Having three options splits the vote from those with the same mindset but have a slightly different opinion of how it should be implemented. This is the reason there are only 2 reliant political parties in the US.

Until a true DAC can be implemented I think you should take the communities recommendations into account and do what you think is in the best interests of the platform. Don’t just take a few percentage points of a vote with half of one percent of the token supply to completely change the way the token emission works.

Can we vote on this idea?

I created a network simulator at click the “global sim” tab then you can test different variables and see how that impacts the network. The reason I created that UI is specifically to make it as easy as possible for anyone to propose variable adjustment values.

You should test out the sim and propose alternative values to the community and hold a vote. I’m not married to any of these numbers. I do like the idea of adjusting the variables more smoothly, so I’ve been thinking about a smart contract that would update the variables slightly each day until a target is reached.

Personally I voted for option 3

1 Like

I voted option 2 after checking the numbers in the “Global sim” but it is what it is now…
Of course I support the idea of a smart contract that update the variables smoothly !
Better if we could start from 500 again.

1 Like

Based on community feedback I have deployed an additional smart contract action to support the smooth adjustment of global parameters over time.

The actions are deployed on mainnet at boidcronjobs.
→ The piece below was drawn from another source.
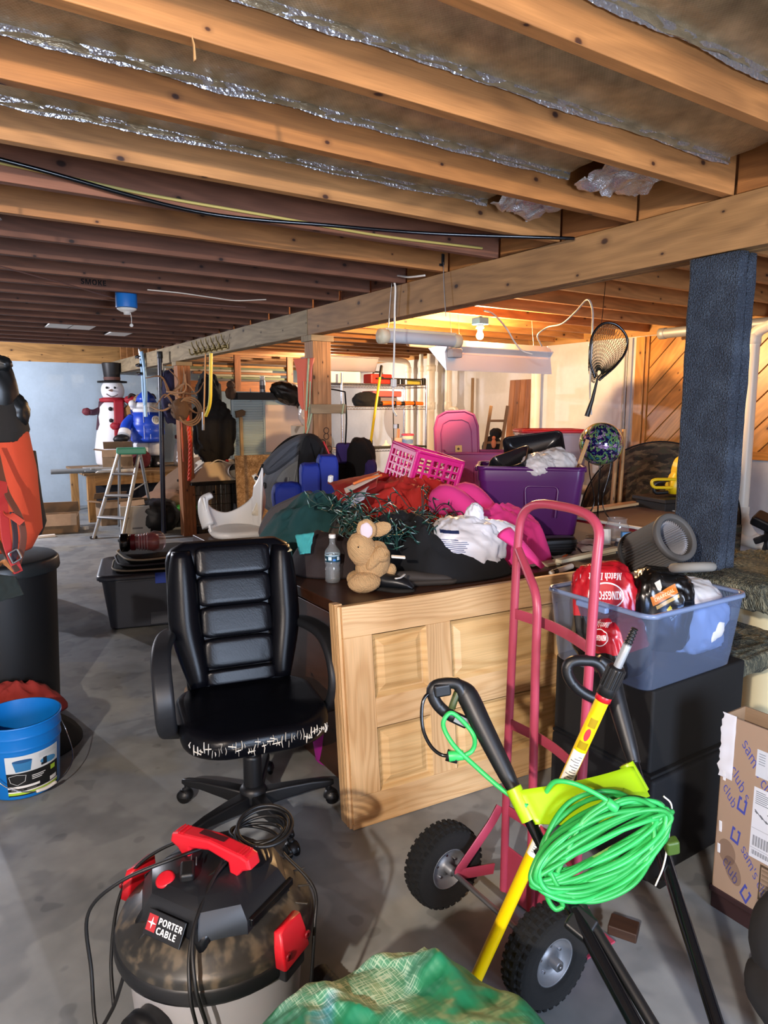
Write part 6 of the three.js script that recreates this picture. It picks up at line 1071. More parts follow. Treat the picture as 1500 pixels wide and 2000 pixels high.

The adjustment to be made is registered in the “adjustjobs” table, the table defines the start/end of the adjustment period and initial/goal values of the parameter being adjusted.

After a job is registered, any account can call the execadjjob specifying the adjustment job to be updated. Based on the configuration in the table, this will cause the global parameter to be adjusted according to a linear progression. The action can be called at a maximum interval of 10 minutes. When the target time has been reached, the target value will also be reached and the row for the job will be cleared.

This means you only have to rely on the DAC to register the initial parameters of the change to be made, then the gradual change over time can be performed by any account that wants to call the execadjjob action. The execadjjob action only has the ability to increment the value as configured by the DAC.

I registered a job which will adjust the stake difficulty to our target value gradually over the course of the next 30 days. Also this functionality will make it easier for us to implement more automated and algorithmic changes in the future.